Various companies, mainly startups, are currently developing eVTOL. Most of them are all-electric eVTOL, which fly only on battery power and are limited to short-distance flights with a range of about 100 kilometers (approx. 62 miles). However, market research has identified that eVTOL transportation in the biggest demand is for inter-city travel with a range of up to 400 kilometers (approx. 249 miles) or so. Today, and probably even 20 years from now, it will be difficult for aircraft to fly long-distance solely on batteries. Therefore, Honda decided to develop the Hybrid eVTOL that features a power unit utilizing a gas turbine generator and battery to realize the long range travel.

In general, aircrafts are more often used for travels of over 400 kilometers (approx. 249 miles). For example, in North America, for travel of up to 400 kilometers (approx. 249 miles), many people choose to drive their car, taking 3 to 4 hours to get to the destination. On the other hand, Hybrid eVTOL, like helicopters, can take-off and land as long as there is a certain amount of space, enabling passengers to get in and out of the eVTOL at a familiar location, such as the rooftop of a popular building, and eVTOL fly at a speed of more than twice as fast as a car. This enables passengers to travel 400 kilometers (approx. 249 miles) in only about 2 hours, providing significant value for people. Need for such convenient inter-city transportation exists not only in North America, but in other regions as well.

Another reason why we chose to develop Hybrid eVTOL is Honda's core technologies. The development of the innovative hybrid-electric propulsion system (“Gas Turbine Hybrid System”) was made possible by Honda’s original technologies amassed through a rivalry among Honda engineers with all kinds of expertise in various mobility-related technologies.

Gas Turbine Engine technology

Honda began its research into aero engines in 1986, and in 2003, the HF118-2 aero engine developed independently by Honda was installed in the HondaJet experimental aircraft and successfully completed its first flight.

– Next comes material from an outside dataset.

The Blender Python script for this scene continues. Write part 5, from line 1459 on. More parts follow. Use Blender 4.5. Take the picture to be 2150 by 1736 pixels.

Based on the HF118-2 technology, Honda began joint development of the HF120 engine with General Electric (GE), which received airworthiness certification from the U.S. Federal Aviation Administration (FAA) in 2013. The HF120 is now installed in HondaJet and flying around the world.
The aerodynamic, combustion and other technologies amassed through the development of aircraft engines are now being applied to engines for gas turbine generators.

Electrification technology

Honda has a proven track record of offering a number of hybrid vehicles to customers all around the world and also developing the ultimate hybrid power unit for F1^™ racing. The motor, battery and energy management technologies Honda has amassed through hybrid system development are being optimized for our eVTOL, and the energy regeneration technology of the F1^™ power unit is being leveraged for the ultra-high RPM gas turbine generator.

Experience in obtaining certification

To obtain the type certification, precise quality control such as procedures related to design and analysis, procurement and manufacturing of materials and parts, assembly and delivery of power units, and traceability of parts and the demonstration of various certification criteria related to the system and the performance is required in every aspect. Honda has experience in obtaining certification for the HF120, an aero engine developed jointly with GE. This experience will be useful to conduct development and evaluation which take into account the precise standards for durability, performance, safety, functionality and reliability set by the authorities.

Honda eVTOL will be equipped with a series hybrid system that generates lift and thrust by driving a motor that turns propellers (rotors) with electricity from a gas turbine generator and battery. During vertical take-off and landing, when high output is required, the electricity from the gas turbine generator and battery are combined to power the eVTOL. During cruising after reaching proper altitude, the eVTOL flies with motors while storing generated electricity in the battery. Honda is pursuing energy management suitable for an eVTOL, so that it can safely fly longer distances using less fuel.

Honda utilizes aerodynamic and combustion technologies amassed through its long history of aero engine development to achieve lighter weight, more compact size and higher efficiency of its gas turbine engines, which are indispensable to achieve long-distance transportation.

Aerodynamic technology:

Honda’s aerodynamic technologies are applied to a compressor that raises the pressure of the incoming air to the point where it is suitable for combustion, as well as to the turbine that extracts the power to rotate the generator from the combustion gas.

Combustion technology:

Honda’s combustion technologies are applied to the combustion chamber that generates combustion energy by mixing compressed air and fuel.

Honda technologies for the MGU-H^*, one of the components of F1^™ power units, is being utilized to reduce the weight and increase the efficiency of the generator. The rpm of a reciprocating engine for hybrid vehicles is in the several thousands, whereas the rpm of a gas turbine generator for Honda eVTOL will be several tens of thousands, and the power density will also be more than 10 times higher than that of a mass-produced hybrid vehicle.
*MGU-H (Motor Generator Unit Heat): A regenerative system that converts engine exhaust gas into electrical energy.